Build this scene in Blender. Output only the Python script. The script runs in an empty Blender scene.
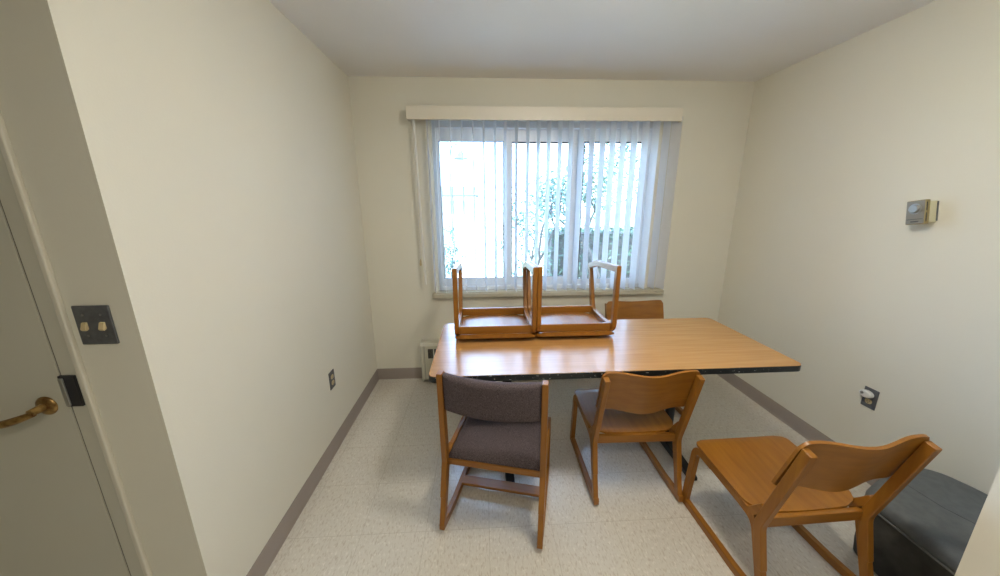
import bpy, bmesh, math, random
from mathutils import Vector, Matrix
random.seed(7)
C = bpy.context.scene.collection
sc = bpy.context.scene
PI = math.pi

# ------------------------------------------------------------------ camera
CAM_H = 1.5247
PITCH, YAW, ROLL, FPX = 0.2424, 0.0523, -0.0055, 338.09
cp, sp, cy, sy = math.cos(PITCH), math.sin(PITCH), math.cos(YAW), math.sin(YAW)
fw = Vector((sy*cp, cy*cp, -sp)); rt = Vector((cy, -sy, 0)); up = rt.cross(fw)
rt2 = rt*math.cos(ROLL) + up*math.sin(ROLL); up2 = up*math.cos(ROLL) - rt*math.sin(ROLL)
cd = bpy.data.cameras.new('camera'); cam = bpy.data.objects.new('camera', cd); C.objects.link(cam)
M = Matrix((rt2, up2, -fw)).transposed().to_4x4(); M.translation = (0, 0, CAM_H)
cam.matrix_world = M
cd.sensor_fit = 'HORIZONTAL'; cd.sensor_width = 36; cd.lens = 36*FPX/1000; cd.clip_start = 0.02; cd.clip_end = 300
sc.camera = cam

# ------------------------------------------------------------------ light and exposure
sc.view_settings.view_transform = 'Standard'; sc.view_settings.look = 'None'
sc.view_settings.gamma = 1.0; sc.view_settings.use_curve_mapping = False
sc.view_settings.exposure = 1.78
LAMP = 22.0                      # glow of the room's ceiling light
w = bpy.data.worlds.new('daylight'); sc.world = w; w.use_nodes = True
bg = w.node_tree.nodes['Background']
bg.inputs['Color'].default_value = (0.42, 0.64, 1.0, 1); bg.inputs['Strength'].default_value = 5.6
sd = bpy.data.lights.new('sun', 'SUN'); sd.energy = 2.6; sd.angle = 0.01; sd.color = (1, .94, .84)
so = bpy.data.objects.new('sun', sd); C.objects.link(so)
so.rotation_euler = Vector((-0.35, 0.6, -1)).to_track_quat('-Z', 'Y').to_euler()
def area(name, loc, rot, sx, sy_, e, col, portal=False):
    d = bpy.data.lights.new(name, 'AREA'); d.shape = 'RECTANGLE'; d.size = sx; d.size_y = sy_; d.energy = e; d.color = col
    o = bpy.data.objects.new(name, d); C.objects.link(o); o.location = loc; o.rotation_euler = rot
    if portal: d.cycles.is_portal = True
    return o
area('window_portal', (.52, 3.03, 1.48), (-PI/2, 0, 0), 1.8, 1.4, 1, (1, 1, 1), True)
area('hall_fill_light', (0.3, -0.55, 2.36), (0, 0, 0), 1.1, .28, 5.5, (1, .92, .80))  # added warm fill from the hall side, no such lamp in view

# ------------------------------------------------------------------ room numbers
D, XL, XR, H, HB = 2.823, -.958, 2.141, 2.44, .101
YP = .938                      # plane of the wall with the door (faces the hall)
WX0, WX1, WZ0, WZ1 = -.372, 1.412, .800, 2.155

# ------------------------------------------------------------------ materials
def mat(name, col, rough=.6, metal=0, spec=.5, coat=0):
    m = bpy.data.materials.new(name); m.use_nodes = True
    b = m.node_tree.nodes['Principled BSDF']
    b.inputs['Base Color'].default_value = (*col, 1); b.inputs['Roughness'].default_value = rough
    b.inputs['Metallic'].default_value = metal; b.inputs['Specular IOR Level'].default_value = spec
    b.inputs['Coat Weight'].default_value = coat; b.inputs['Coat Roughness'].default_value = .25
    return m
def N(m, t, **kw):
    n = m.node_tree.nodes.new(t)
    for k, v in kw.items():
        if k in n.inputs: n.inputs[k].default_value = v
        else: setattr(n, k, v)
    return n
def lk(m, a, b): m.node_tree.links.new(a, b)
def coords(m, scale=(1, 1, 1), which='Object'):
    t = N(m, 'ShaderNodeTexCoord'); mp = N(m, 'ShaderNodeMapping'); mp.inputs['Scale'].default_value = scale
    lk(m, t.outputs[which], mp.inputs['Vector']); return mp.outputs['Vector']
def mottled(name, c1, c2, scale=(8, 8, 8), detail=4, rough=.6, lo=.35, hi=.65, bump=0, coat=0, bscale=None, nscale=1.0, spec=.5):
    m = mat(name, c1, rough, coat=coat, spec=spec); b = m.node_tree.nodes['Principled BSDF']
    v = coords(m, scale)
    n = N(m, 'ShaderNodeTexNoise', Scale=nscale, Detail=detail); lk(m, v, n.inputs['Vector'])
    r = N(m, 'ShaderNodeValToRGB'); r.color_ramp.elements[0].position = lo; r.color_ramp.elements[1].position = hi
    r.color_ramp.elements[0].color = (*c1, 1); r.color_ramp.elements[1].color = (*c2, 1)
    lk(m, n.outputs['Fac'], r.inputs['Fac']); lk(m, r.outputs['Color'], b.inputs['Base Color'])
    if bump:
        n2 = N(m, 'ShaderNodeTexNoise', Scale=1.0, Detail=3); lk(m, coords(m, bscale or scale), n2.inputs['Vector'])
        bp = N(m, 'ShaderNodeBump', Strength=bump, Distance=.002); lk(m, n2.outputs['Fac'], bp.inputs['Height'])
        lk(m, bp.outputs['Normal'], b.inputs['Normal'])
    return m
M_WALL = mottled('cream_wall_paint', (.79, .765, .665), (.81, .785, .685), (1.3,)*3, rough=.55, bump=.12, bscale=(160,)*3, spec=.3)
M_HALLWALL = mottled('hall_wall_paint', (.50, .48, .37), (.52, .50, .385), (1.3,)*3, rough=.5, bump=.12, bscale=(160,)*3, spec=.3)
M_CEIL = mottled('ceiling_paint', (.84, .83, .82), (.87, .86, .85), (1.5,)*3, rough=.9, bump=.1, bscale=(200,)*3)
M_BASE = mottled('taupe_vinyl_cove', (.31, .265, .235), (.335, .285, .255), (5,)*3, rough=.45)
M_DOOR = mat('door_paint', (.60, .585, .50), .4)
M_FRAME = mat('frame_paint', (.70, .67, .57), .35)
def wood(name, c1, c2, axis, rough=.38, coat=.06, spec=.5):
    s = [42, 42, 42]; s[axis] = 3.0
    return mottled(name, c1, c2, tuple(s), detail=5, rough=rough, lo=.3, hi=.72, coat=coat, spec=spec)
W1, W2 = (.25, .094, .008), (.34, .138, .014)
M_WX, M_WY, M_WZ = [wood('honey_oak_grain_%s' % 'xyz'[i], W1, W2, i) for i in range(3)]
M_TABLE = wood('table_laminate', (.44, .215, .065), (.53, .275, .09), 0, rough=.25, coat=0, spec=.7)
M_FAB = mottled('plum_grey_tweed', (.052, .040, .043), (.155, .122, .13), (420,)*3, detail=2, rough=.95, lo=.38, hi=.62, bump=.6, bscale=(420,)*3, spec=.15)
M_BLACK = mat('black_metal', (.008, .010, .011), .35)
M_BAND = mottled('worn_black_edge_band', (.010, .014, .016), (.55, .55, .52), (75, 75, 140), detail=3, rough=.35, lo=.67, hi=.71)
M_ALU = mat('white_window_frame', (.82, .85, .88), .35)
M_GASKET = mat('black_gasket', (.02, .02, .025), .5)
M_SILL = mat('sill_paint', (.60, .56, .45), .4)
M_VALANCE = mat('cream_valance', (.82, .77, .66), .4)
M_HEAT = mat('cream_enamel', (.62, .60, .50), .35)
M_DARK = mat('dark_recess', (.03, .03, .028), .6)
M_FIN = mat('grey_fin', (.16, .15, .13), .5)
M_PLATE = mottled('dark_steel_plate', (.085, .09, .10), (.12, .125, .135), (60,)*3, rough=.4, spec=.6)
M_IVORY = mat('ivory_plastic', (.62, .50, .28), .35)
M_WHITEP = mat('white_plastic', (.78, .77, .74), .3)
M_SCREW = mat('screw_metal', (.35, .35, .35), .35, 1)
M_BRONZE = mottled('worn_bronze', (.20, .10, .035), (.52, .34, .12), (60,)*3, rough=.32, lo=.3, hi=.7)
M_BRONZE.node_tree.nodes['Principled BSDF'].inputs['Metallic'].default_value = .85
M_STEEL = mat('brushed_steel', (.42, .42, .40), .4, .8)
M_THF = mat('pewter_face', (.27, .24, .19), .4, .3)
M_THS = mat('tan_case', (.36, .29, .14), .5)
M_THB = mat('cream_base', (.72, .68, .48), .5)
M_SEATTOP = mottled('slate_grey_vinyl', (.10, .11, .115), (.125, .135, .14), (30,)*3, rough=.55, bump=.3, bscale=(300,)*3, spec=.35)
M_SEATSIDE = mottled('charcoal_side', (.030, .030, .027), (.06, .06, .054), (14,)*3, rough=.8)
M_TRIMLINE = mat('grey_piping', (.13, .135, .135), .5)

def vane_material():
    m = mat('translucent_vane', (.90, .90, .90), .6, spec=.2); nt = m.node_tree
    b = nt.nodes['Principled BSDF']; out = nt.nodes['Material Output']
    t = N(m, 'ShaderNodeBsdfTranslucent'); t.inputs['Color'].default_value = (.92, .94, .97, 1)
    mx = N(m, 'ShaderNodeMixShader', Fac=.45)
    lk(m, b.outputs[0], mx.inputs[1]); lk(m, t.outputs[0], mx.inputs[2]); lk(m, mx.outputs[0], out.inputs['Surface'])
    return m
M_VANE = vane_material()
def glass_material():
    m = mat('window_glass', (1, 1, 1), 0); nt = m.node_tree; out = nt.nodes['Material Output']
    t = N(m, 'ShaderNodeBsdfTransparent'); t.inputs['Color'].default_value = (.93, .95, .96, 1)
    g = N(m, 'ShaderNodeBsdfGlossy', Roughness=0.0); f = N(m, 'ShaderNodeFresnel', IOR=1.45)
    mx = N(m, 'ShaderNodeMixShader'); lk(m, f.outputs[0], mx.inputs[0]); lk(m, t.outputs[0], mx.inputs[1]); lk(m, g.outputs[0], mx.inputs[2])
    lk(m, mx.outputs[0], out.inputs['Surface']); return m
M_GLASS = glass_material()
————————
== Given task ==
Write out an exact copy of the listing, first line through the line containing "sc.camera = cam", with the pictures left out.

== Solved exercise ==
Build this scene in Blender. Output only the Python script. The script runs in an empty Blender scene.
import bpy, bmesh, math, random
from mathutils import Vector, Matrix
random.seed(7)
C = bpy.context.scene.collection
sc = bpy.context.scene
PI = math.pi

# ------------------------------------------------------------------ camera
CAM_H = 1.5247
PITCH, YAW, ROLL, FPX = 0.2424, 0.0523, -0.0055, 338.09
cp, sp, cy, sy = math.cos(PITCH), math.sin(PITCH), math.cos(YAW), math.sin(YAW)
fw = Vector((sy*cp, cy*cp, -sp)); rt = Vector((cy, -sy, 0)); up = rt.cross(fw)
rt2 = rt*math.cos(ROLL) + up*math.sin(ROLL); up2 = up*math.cos(ROLL) - rt*math.sin(ROLL)
cd = bpy.data.cameras.new('camera'); cam = bpy.data.objects.new('camera', cd); C.objects.link(cam)
M = Matrix((rt2, up2, -fw)).transposed().to_4x4(); M.translation = (0, 0, CAM_H)
cam.matrix_world = M
cd.sensor_fit = 'HORIZONTAL'; cd.sensor_width = 36; cd.lens = 36*FPX/1000; cd.clip_start = 0.02; cd.clip_end = 300
sc.camera = cam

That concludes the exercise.